* DATA PROVIDED:
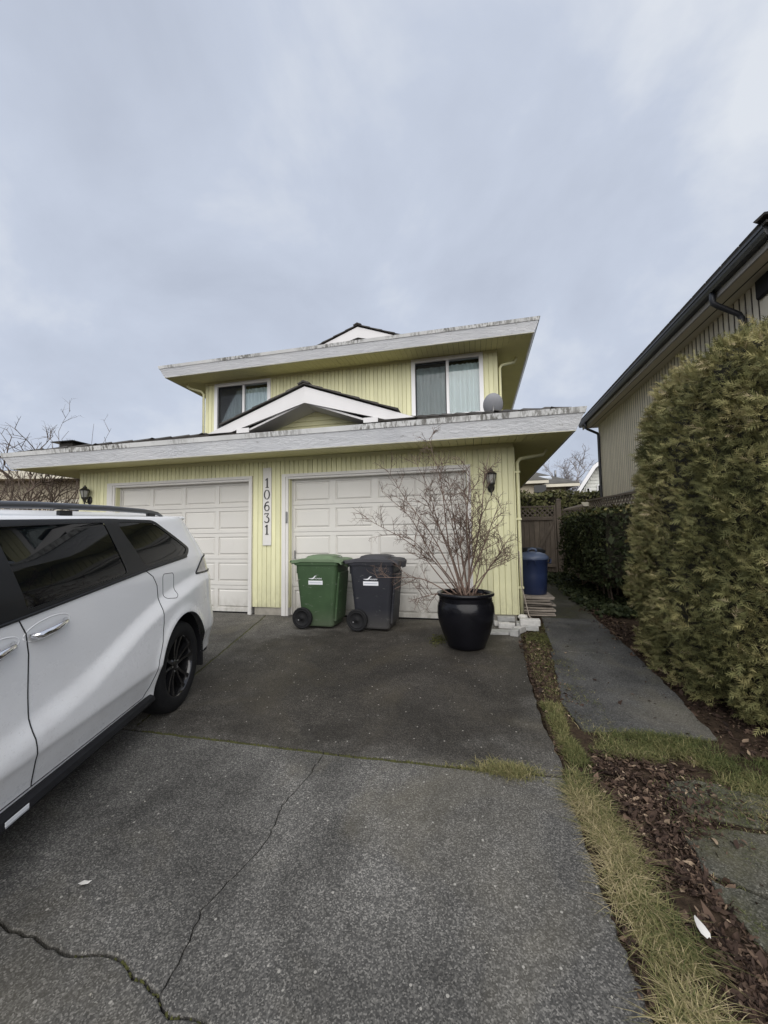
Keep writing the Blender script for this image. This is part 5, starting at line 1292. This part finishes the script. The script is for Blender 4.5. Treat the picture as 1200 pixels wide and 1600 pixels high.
q = MB(); q.add([(2.86, 11.44, 2.03), (3.00, 11.44, 2.03), (3.00, 11.44, 2.14), (2.80, 11.44, 2.14), (2.86, 11.42, 2.03), (3.00, 11.42, 2.03), (3.00, 11.42, 2.14), (2.80, 11.42, 2.14)], [(0, 1, 2, 3), (7, 6, 5, 4), (0, 4, 5, 1), (1, 5, 6, 2), (2, 6, 7, 3), (3, 7, 4, 0)]); q.build('white_end', 'nb_light', lp)
tag(MB().bbox(2.62, 2.86, 12.55, 12.585, gz(12.5) - .02, .62, .006).build('loose_board', 'wood_grey', None), 'short upright board leaning at the foot of the fence', 'board')

# ================================================================== FAR HOUSES
f1 = thing('far_house', 'distant house with grey hipped roof and skylight beyond the gate', 'house', (5, 32, 0))
def hip(parent, x0, x1, y0, y1, ze, zr, inx, iny, name='roof', mat='roof_far'):
    r = MB(); ax, bx_ = x0 + inx, x1 - inx; my0, my1 = y0 + iny, y1 - iny
    if my1 < my0: my0 = my1 = (y0 + y1) / 2
    r.add([(x0, y0, ze), (x1, y0, ze), (x1, y1, ze), (x0, y1, ze), (ax, my0, zr), (bx_, my0, zr), (bx_, my1, zr), (ax, my1, zr), (x0, y0, ze - .12), (x1, y0, ze - .12), (x1, y1, ze - .12), (x0, y1, ze - .12)],
          [(0, 1, 5, 4), (1, 2, 6, 5), (2, 3, 7, 6), (3, 0, 4, 7), (4, 5, 6, 7), (0, 8, 9, 1), (1, 9, 10, 2), (2, 10, 11, 3), (3, 11, 8, 0), (11, 10, 9, 8)])
    return r.build(name, mat, parent)
MB().box(-2.0, 6.5, 30.6, 40, 0, 4.85).build('wall', 'nb_beige', f1)
rf1 = hip(f1, -3.0, 7.3, 30.0, 41, 4.98, 6.5, 2.4, 4.2)
MB().box(-3.0, 7.3, 29.9, 30.02, 4.70, 4.90).build('gutter', 'nb_light', f1)
rf2 = hip(f1, 1.2, 5.0, 28.6, 33, 5.10, 5.95, 1.6, 1.6); MB().box(1.2, 5.0, 28.5, 28.62, 4.83, 5.02).build('gutter', 'nb_light', f1)
MB().box(1.6, 4.7, 29.0, 30.59, 0, 5.0).build('bay_wall', 'nb_beige', f1)
sky_ = MB(); sky_.box(-.45, .45, -.35, .35, 0, .12, Matrix.Translation((5.25, 31.5, 5.54)) @ Matrix.Rotation(R(20), 4, 'X')); sky_.build('skylight', 'skylight', f1)
MB().box(4.1, 4.9, 28.95, 28.99, 4.1, 4.75).build('window', 'tint_glass', f1)
MB().tube([(6.3, 33, 5.8), (6.3, 33, 6.35)], .08, 8).build('flue', 'steel', f1)
f2 = thing('far_house', 'distant white gabled house with lap siding beside the beige house', 'house', (8, 24, 0))
cx, zr2, ze2 = 7.15, 5.55, 3.30
g_ = MB(); g_.add([(5.95, 24.6, -.1), (10.2, 24.6, -.1), (10.2, 24.6, 3.5), (cx + .45, 24.6, 5.2), (cx - .2, 24.6, 5.2), (5.95, 24.6, 3.5), (5.95 + 3.4, 32, -.1), (10.2 + 3.4, 32, -.1), (10.2 + 3.4, 32, 3.5), (cx + .45 + 3.4, 32, 5.2), (cx - .2 + 3.4, 32, 5.2), (5.95 + 3.4, 32, 3.5)],
                  [(0, 1, 2, 3, 4, 5), (11, 10, 9, 8, 7, 6), (0, 6, 7, 1), (1, 7, 8, 2), (5, 4, 10, 11), (0, 5, 11, 6)]); gw2 = g_.build('wall', 'siding_white', f2)
m = MB()
for k in range(26):
    z = .2 + k * .19
    hx0 = 5.95 if z < 3.4 else 5.95 + (z - 3.4) * .62
    if z < 5.0: m.add([(hx0, 24.56, z), (9.0, 24.56, z), (9.0, 24.595, z + .185), (hx0, 24.595, z + .185), (hx0, 24.595, z), (9.0, 24.595, z)], [(0, 1, 2, 3), (0, 4, 5, 1)])
tag(m.build('lap_siding', 'siding_white', gw2), kind='stuff')
m = MB(); m.add([(5.35, 23.9, 3.25), (6.55, 23.9, 5.15), (7.05, 23.9, 5.52), (7.25, 23.9, 5.52), (10.5, 23.9, 3.3), (5.35 + 3.4, 32, 3.25), (6.55 + 3.4, 32, 5.15), (7.05 + 3.4, 32, 5.52), (7.25 + 3.4, 32, 5.52), (10.5 + 3.4, 32, 3.3)], [(0, 1, 6, 5), (1, 2, 7, 6), (2, 3, 8, 7), (3, 4, 9, 8)]); m.build('roof', 'roof_far', f2)
m = MB(); up_ = [(5.35, 3.24), (6.55, 5.13), (7.05, 5.5), (7.25, 5.5), (10.5, 3.29)]; lo_ = [(5.47, 3.10), (6.68, 4.98), (7.08, 5.32), (7.22, 5.32), (10.4, 3.12)]
m.prism(up_ + lo_[::-1], 'y', 23.86, 23.95); m.build('rake_trim', 'vinyl', f2)
m = MB(); m.add([(lo_[i][0], 23.955, lo_[i][1]) for i in range(5)] + [(lo_[i][0] + .05, 24.56, lo_[i][1]) for i in range(5)], [(i, i + 1, 6 + i, 5 + i) for i in range(4)]); m.build('soffit', 'siding_white', f2)
for x0, x1, z0, z1 in ((6.95, 7.35, 3.1, 4.05), (6.36, 6.46, 3.3, 3.9)):
    wn_ = MB().box(x0 - .06, x1 + .06, 24.50, 24.555, z0 - .06, z1 + .06).build('window', 'vinyl', f2); MB().box(x0, x1, 24.48, 24.499, z0, z1).build('pane', 'tint_glass', wn_)

# ================================================================== LEFT NEIGHBOUR
ln = thing('neighbour_house', 'tan house at far left behind the bare vines', 'house', (-13, 10, 0))
MB().box(-19, -9.75, 9.6, 16, 0, 3.12).build('wall', 'nb_beige', ln)
q = MB(); q.add([(-19.5, 8.9, 3.42), (-9.6, 8.9, 3.02), (-9.6, 8.9, 3.20), (-19.5, 8.9, 3.75), (-19.5, 9.0, 3.42), (-9.6, 9.0, 3.02), (-9.6, 9.0, 3.20), (-19.5, 9.0, 3.75)], [(0, 1, 2, 3), (7, 6, 5, 4), (0, 4, 5, 1), (1, 5, 6, 2), (2, 6, 7, 3), (3, 7, 4, 0)]); q.build('fascia', 'nb_light', ln)
MB().prism([(-19, 3.121), (-9.75, 3.121), (-9.75, 3.19), (-19, 3.62)], 'y', 9.6, 9.7).build('gable_wall', 'nb_beige', ln)
q = MB(); q.add([(-19.5, 9.0, 3.44), (-9.6, 9.0, 3.04), (-9.6, 9.598, 3.04), (-19.5, 9.598, 3.44)], [(0, 1, 2, 3)]); q.build('soffit', 'nb_beige', ln)
q = MB(); q.add([(-19.5, 8.9, 3.76), (-9.6, 8.9, 3.21), (-9.6, 16, 3.6), (-19.5, 16, 4.4)], [(0, 1, 2, 3)]); q.build('roof', 'roof_far', ln)
MB().box(-13.2, -10.2, 9.54, 9.598, 2.46, 2.56).build('trim_board', 'nb_light', ln)
wn_ = MB().box(-13.0, -11.0, 9.52, 9.595, 1.2, 2.30).build('window', 'nb_light', ln); MB().box(-12.9, -11.1, 9.50, 9.519, 1.28, 2.22).build('pane', 'tint_glass', wn_)

# bare vines and shrubs at the left
r_ = random.Random(9)
def bare(name, label, base, ends, r0, mat, counts, lens, seed):
    rr = random.Random(seed); t = thing(name, label, 'shrub' if 'tree' not in name else 'tree', base)
    for (ex, ey, ezz) in ends:
        p = branch_pts((base[0] + rr.uniform(-.15, .15), base[1] + rr.uniform(-.15, .15), base[2]), (ex, ey, ezz), 10, rr.uniform(.05, .16), rr, .06)
        a = r0 * rr.uniform(.7, 1.2); m = MB(); m.tube(p, [a * (1 - .8 * k / 10) for k in range(11)], 6, False)
        twigs(m, p, a, 0, rr, .5, lens, counts, 4, .3); m.build('stem', mat, t)
bare('bare_vine', 'tangled bare brown vine behind the van at the left edge', (-9.4, 6.4, 0), [(-8.3, 6.0, 2.65), (-8.6, 6.2, 2.9), (-9.0, 6.5, 2.8), (-9.6, 6.1, 2.9), (-10.2, 6.5, 2.75), (-8.2, 6.2, 2.35), (-10.8, 6.3, 2.6), (-9.2, 6.0, 2.3), (-10.0, 6.1, 3.0), (-9.0, 6.3, 3.2)], .030, 'vine', (8, 4, 2), (.8, .4, .2), 4)
bare('bare_vine', 'bare arching branches rising above the left end of the roof', (-9.7, 7.3, 0), [(-9.05, 7.0, 4.30), (-9.2, 7.1, 3.85), (-8.6, 7.2, 4.0), (-8.1, 7.2, 3.85), (-8.4, 7.3, 3.7), (-10.5, 7.2, 3.75), (-10.9, 7.0, 3.65), (-10.0, 7.2, 3.8), (-9.7, 7.4, 3.6), (-11.3, 7.3, 3.7)], .015, 'vine', (4, 2, 1), (.5, .3, .15), 8)
bare('bare_tree', 'distant bare tree between the two far houses', (8.2, 36, 0), [(6.6, 36, 6.6), (7.4, 36.3, 7.3), (8.1, 36, 7.6), (8.8, 35.8, 7.2), (9.6, 36, 6.5), (7.8, 36.5, 7.0), (9.1, 36.3, 7.4)], .07, 'far_twig', (9, 5, 3), (1.8, .9, .5), 3)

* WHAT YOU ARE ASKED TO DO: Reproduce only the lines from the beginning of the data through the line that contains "tag(MB().bbox(2.62, 2.86, 12.55, 12.585, gz(12.5)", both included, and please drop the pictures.

* CORRECT OUTPUT:
Keep writing the Blender script for this image. This is part 5, starting at line 1292. This part finishes the script. The script is for Blender 4.5. Treat the picture as 1200 pixels wide and 1600 pixels high.
q = MB(); q.add([(2.86, 11.44, 2.03), (3.00, 11.44, 2.03), (3.00, 11.44, 2.14), (2.80, 11.44, 2.14), (2.86, 11.42, 2.03), (3.00, 11.42, 2.03), (3.00, 11.42, 2.14), (2.80, 11.42, 2.14)], [(0, 1, 2, 3), (7, 6, 5, 4), (0, 4, 5, 1), (1, 5, 6, 2), (2, 6, 7, 3), (3, 7, 4, 0)]); q.build('white_end', 'nb_light', lp)
tag(MB().bbox(2.62, 2.86, 12.55, 12.585, gz(12.5) - .02, .62, .006).build('loose_board', 'wood_grey', None), 'short upright board leaning at the foot of the fence', 'board')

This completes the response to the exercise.